Dictionary of National Biography, 1885-1900/Villiers, John (1591?-1657)
VILLIERS, JOHN, Viscount Purbeck (1591?–1657), born about 1591, was the eldest son of Sir George Villiers of Brooksby, Leicestershire, by his second wife, Mary, afterwards Countess of Buckingham [see under Villiers, Sir Edward]. George Villiers, first duke of Buckingham [q. v.], and Christopher Villiers, earl of Anglesey [q. v.], were his younger brothers. John was knighted on 30 June 1616, and in the same year became groom of the bedchamber and master of the robes to Charles, prince of Wales. Negotiations at the same time were begun by his mother for his marriage with a rich heiress; the lady selected was Frances, daughter of Sir Edward Coke and his wife, Lady Hatton, and Coke was required to give not only his consent, but a marriage portion of 10,000l.

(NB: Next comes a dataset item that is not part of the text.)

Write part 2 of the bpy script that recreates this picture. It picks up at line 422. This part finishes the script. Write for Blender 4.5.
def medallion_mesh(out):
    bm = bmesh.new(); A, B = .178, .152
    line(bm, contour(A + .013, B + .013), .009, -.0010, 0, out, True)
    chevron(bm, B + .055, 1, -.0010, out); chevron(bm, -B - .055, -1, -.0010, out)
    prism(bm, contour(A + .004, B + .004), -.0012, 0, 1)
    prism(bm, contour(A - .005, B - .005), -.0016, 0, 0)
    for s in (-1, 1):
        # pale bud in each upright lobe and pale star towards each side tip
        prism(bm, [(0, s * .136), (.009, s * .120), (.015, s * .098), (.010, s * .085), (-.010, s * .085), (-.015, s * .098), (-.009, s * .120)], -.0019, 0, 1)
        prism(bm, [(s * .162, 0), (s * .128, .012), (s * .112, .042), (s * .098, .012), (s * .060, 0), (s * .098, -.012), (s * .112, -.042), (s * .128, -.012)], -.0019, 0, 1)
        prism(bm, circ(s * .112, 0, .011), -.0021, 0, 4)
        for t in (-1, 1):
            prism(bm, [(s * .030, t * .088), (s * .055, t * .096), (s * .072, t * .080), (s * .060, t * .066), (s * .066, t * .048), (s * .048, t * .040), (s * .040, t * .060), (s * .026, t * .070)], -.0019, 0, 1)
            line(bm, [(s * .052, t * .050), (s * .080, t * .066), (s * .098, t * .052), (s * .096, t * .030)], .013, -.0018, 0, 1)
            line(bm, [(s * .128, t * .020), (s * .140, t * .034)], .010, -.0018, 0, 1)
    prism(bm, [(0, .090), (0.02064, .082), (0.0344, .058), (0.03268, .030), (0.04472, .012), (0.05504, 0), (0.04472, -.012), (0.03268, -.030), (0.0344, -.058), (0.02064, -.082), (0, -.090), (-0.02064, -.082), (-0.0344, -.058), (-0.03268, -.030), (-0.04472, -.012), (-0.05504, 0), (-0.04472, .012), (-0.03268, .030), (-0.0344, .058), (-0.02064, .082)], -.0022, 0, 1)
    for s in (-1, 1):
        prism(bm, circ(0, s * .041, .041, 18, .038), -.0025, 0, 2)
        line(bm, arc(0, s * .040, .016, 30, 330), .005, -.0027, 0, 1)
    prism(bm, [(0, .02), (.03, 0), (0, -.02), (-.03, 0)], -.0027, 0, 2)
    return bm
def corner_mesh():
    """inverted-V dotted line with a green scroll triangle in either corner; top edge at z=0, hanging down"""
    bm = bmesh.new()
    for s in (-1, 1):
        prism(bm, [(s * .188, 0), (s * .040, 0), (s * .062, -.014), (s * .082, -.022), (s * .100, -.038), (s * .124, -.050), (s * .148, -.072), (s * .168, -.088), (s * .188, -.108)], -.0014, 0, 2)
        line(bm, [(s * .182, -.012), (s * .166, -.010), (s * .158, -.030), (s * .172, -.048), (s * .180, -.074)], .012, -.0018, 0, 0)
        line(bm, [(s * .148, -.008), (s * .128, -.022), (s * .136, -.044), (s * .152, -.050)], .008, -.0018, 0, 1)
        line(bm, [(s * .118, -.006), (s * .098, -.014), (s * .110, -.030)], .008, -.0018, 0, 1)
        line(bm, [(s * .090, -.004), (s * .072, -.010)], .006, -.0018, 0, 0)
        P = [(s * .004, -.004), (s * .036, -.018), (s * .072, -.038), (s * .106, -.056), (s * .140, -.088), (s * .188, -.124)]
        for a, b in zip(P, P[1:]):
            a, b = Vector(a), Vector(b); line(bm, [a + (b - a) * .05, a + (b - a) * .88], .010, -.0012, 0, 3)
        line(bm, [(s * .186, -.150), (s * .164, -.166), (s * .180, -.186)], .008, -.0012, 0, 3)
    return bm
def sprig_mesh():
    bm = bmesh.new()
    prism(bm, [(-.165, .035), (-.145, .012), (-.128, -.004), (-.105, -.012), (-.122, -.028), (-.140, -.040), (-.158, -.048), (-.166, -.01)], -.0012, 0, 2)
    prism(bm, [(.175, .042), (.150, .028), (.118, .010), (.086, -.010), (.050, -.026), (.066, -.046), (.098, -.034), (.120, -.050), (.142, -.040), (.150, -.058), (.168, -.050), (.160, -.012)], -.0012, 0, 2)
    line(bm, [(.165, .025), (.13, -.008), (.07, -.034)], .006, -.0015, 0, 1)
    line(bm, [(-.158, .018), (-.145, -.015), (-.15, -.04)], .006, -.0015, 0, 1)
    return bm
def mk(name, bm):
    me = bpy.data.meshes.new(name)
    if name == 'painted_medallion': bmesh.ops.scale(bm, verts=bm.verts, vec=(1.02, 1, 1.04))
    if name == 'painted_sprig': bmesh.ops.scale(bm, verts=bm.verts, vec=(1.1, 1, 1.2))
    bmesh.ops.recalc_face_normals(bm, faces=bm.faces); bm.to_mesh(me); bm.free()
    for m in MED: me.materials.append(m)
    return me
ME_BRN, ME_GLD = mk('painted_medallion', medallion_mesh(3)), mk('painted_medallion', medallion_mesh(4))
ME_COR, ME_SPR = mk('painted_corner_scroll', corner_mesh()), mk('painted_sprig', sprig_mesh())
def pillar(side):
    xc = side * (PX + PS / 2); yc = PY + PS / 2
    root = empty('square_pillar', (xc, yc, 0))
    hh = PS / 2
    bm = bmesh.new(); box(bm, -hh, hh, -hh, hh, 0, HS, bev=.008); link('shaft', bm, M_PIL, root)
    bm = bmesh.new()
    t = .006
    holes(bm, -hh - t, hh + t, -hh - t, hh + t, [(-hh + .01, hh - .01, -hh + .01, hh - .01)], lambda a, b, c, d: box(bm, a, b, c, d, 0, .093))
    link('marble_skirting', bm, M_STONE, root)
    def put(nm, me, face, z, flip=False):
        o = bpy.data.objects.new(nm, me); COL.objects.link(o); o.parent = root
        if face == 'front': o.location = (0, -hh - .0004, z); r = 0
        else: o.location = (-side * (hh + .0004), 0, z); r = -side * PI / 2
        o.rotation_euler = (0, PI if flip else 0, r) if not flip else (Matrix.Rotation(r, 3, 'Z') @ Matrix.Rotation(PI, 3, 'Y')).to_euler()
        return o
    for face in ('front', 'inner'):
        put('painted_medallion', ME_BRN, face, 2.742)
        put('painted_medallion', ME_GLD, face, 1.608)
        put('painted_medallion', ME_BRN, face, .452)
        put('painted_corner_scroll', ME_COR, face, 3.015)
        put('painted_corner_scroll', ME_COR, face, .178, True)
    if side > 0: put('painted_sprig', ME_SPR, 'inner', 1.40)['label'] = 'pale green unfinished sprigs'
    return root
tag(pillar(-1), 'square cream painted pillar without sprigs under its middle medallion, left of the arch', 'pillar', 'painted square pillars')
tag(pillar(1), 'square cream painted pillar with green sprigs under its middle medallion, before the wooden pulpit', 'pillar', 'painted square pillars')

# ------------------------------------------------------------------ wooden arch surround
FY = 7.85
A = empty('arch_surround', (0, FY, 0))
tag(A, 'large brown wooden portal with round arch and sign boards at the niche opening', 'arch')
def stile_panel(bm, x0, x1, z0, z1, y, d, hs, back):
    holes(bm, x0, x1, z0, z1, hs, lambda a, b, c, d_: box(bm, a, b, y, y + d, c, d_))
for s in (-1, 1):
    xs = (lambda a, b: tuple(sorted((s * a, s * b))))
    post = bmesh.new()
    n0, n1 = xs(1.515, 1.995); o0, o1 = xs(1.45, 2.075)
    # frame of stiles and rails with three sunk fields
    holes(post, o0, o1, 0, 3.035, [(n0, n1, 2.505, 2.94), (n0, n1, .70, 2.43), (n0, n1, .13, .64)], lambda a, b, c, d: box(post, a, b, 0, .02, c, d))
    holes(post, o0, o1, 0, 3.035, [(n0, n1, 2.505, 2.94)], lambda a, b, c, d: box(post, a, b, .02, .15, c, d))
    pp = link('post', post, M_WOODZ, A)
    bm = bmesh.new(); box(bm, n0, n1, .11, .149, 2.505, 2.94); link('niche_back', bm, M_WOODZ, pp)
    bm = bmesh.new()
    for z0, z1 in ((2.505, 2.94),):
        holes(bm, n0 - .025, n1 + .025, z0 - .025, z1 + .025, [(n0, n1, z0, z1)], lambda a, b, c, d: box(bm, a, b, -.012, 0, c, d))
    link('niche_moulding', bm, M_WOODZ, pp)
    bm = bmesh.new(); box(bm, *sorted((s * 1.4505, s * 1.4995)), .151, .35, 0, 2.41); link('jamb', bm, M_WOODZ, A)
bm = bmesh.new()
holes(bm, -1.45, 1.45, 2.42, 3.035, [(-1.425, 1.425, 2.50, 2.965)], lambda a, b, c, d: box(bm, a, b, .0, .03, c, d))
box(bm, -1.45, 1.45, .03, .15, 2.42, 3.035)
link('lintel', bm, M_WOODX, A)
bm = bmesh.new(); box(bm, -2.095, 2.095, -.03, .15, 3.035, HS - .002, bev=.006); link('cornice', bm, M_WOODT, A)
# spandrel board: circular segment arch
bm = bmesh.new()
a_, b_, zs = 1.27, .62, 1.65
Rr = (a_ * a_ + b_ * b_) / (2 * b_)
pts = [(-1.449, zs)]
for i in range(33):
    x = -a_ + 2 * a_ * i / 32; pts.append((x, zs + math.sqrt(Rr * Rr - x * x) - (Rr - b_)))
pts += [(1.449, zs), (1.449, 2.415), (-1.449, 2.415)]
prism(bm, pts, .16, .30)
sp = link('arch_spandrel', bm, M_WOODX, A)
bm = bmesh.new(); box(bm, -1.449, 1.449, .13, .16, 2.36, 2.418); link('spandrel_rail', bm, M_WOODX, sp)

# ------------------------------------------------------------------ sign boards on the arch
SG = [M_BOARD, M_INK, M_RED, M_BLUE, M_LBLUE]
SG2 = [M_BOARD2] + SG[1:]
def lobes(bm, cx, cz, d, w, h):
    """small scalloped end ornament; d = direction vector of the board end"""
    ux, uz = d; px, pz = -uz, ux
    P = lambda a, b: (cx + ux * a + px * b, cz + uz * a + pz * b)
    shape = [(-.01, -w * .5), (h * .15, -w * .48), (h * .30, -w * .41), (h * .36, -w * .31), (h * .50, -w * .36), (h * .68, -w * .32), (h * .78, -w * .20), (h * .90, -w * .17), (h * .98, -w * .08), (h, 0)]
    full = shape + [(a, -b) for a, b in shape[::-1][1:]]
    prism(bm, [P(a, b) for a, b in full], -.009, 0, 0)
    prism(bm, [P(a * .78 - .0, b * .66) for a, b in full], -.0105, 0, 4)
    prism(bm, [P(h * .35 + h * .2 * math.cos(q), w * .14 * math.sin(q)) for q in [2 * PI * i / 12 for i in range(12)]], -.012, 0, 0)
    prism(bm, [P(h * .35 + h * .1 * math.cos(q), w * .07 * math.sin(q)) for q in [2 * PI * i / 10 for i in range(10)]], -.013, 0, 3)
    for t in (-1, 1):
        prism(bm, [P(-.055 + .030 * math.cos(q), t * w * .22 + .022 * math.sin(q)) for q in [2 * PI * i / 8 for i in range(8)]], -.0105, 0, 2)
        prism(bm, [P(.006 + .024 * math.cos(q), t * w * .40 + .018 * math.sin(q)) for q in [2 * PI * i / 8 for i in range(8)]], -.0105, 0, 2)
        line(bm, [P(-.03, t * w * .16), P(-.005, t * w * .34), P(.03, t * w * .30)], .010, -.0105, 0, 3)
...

He refused to pay more than two-thirds of that sum, and was consequently called upon to resign his seat on the bench. Lady Hatton remained obdurately opposed to the marriage, but Coke gave way, and on 29 Sept. Frances and Villiers were married at Hampton Court, James I giving away the bride (Beaumont Papers, pp. 34–5; Chester, London Marriage Licences; Gardiner, Hist. iii. 87, 98). Lady Hatton still refused to make over her Dorset property to Villiers, and as compensation he was on 19 July 1619 created Baron Villiers of Stoke, Buckinghamshire, and Viscount Purbeck of Dorset. The marriage proved a tragedy; Weldon reports Buckingham as having said that ‘his brother Purbeck had more wit and honesty than all the kindred beside’ (Court of James I, p. 44), but according to Dr. Gardiner, he was ‘weak in mind and body,’ and soon after 1620 completely lost his reason (Cal. State Papers, Dom. 1619–23, p. 405). In 1621 his wife deserted him and went to live with Sir Robert Howard. In 1624 she gave birth to a son [see Danvers, Robert, called Viscount Purbeck], and in October she was convicted of adultery. Eventually she died at Oxford, and was buried in St. Mary's on 4 June 1645. Purbeck, whose insanity was intermittent, married, as his second wife, Elizabeth, daughter of Sir William Slingsby of Kippax, Yorkshire, and died without legitimate issue on 18 Feb. 1656–7 at Charlton, near Greenwich. The peerage became extinct, though the claim to it put forward by Robert Danvers was for many years a cause célèbre.
[Cal. State Papers, Dom. 1611–30 passim; Weldon's Court of James I; Court and Times of Charles I; Gardiner's History, iii. 87, 98, 297, viii. 144–6; Burke's Extinct and G. E. C[okayne]'s Peerages.]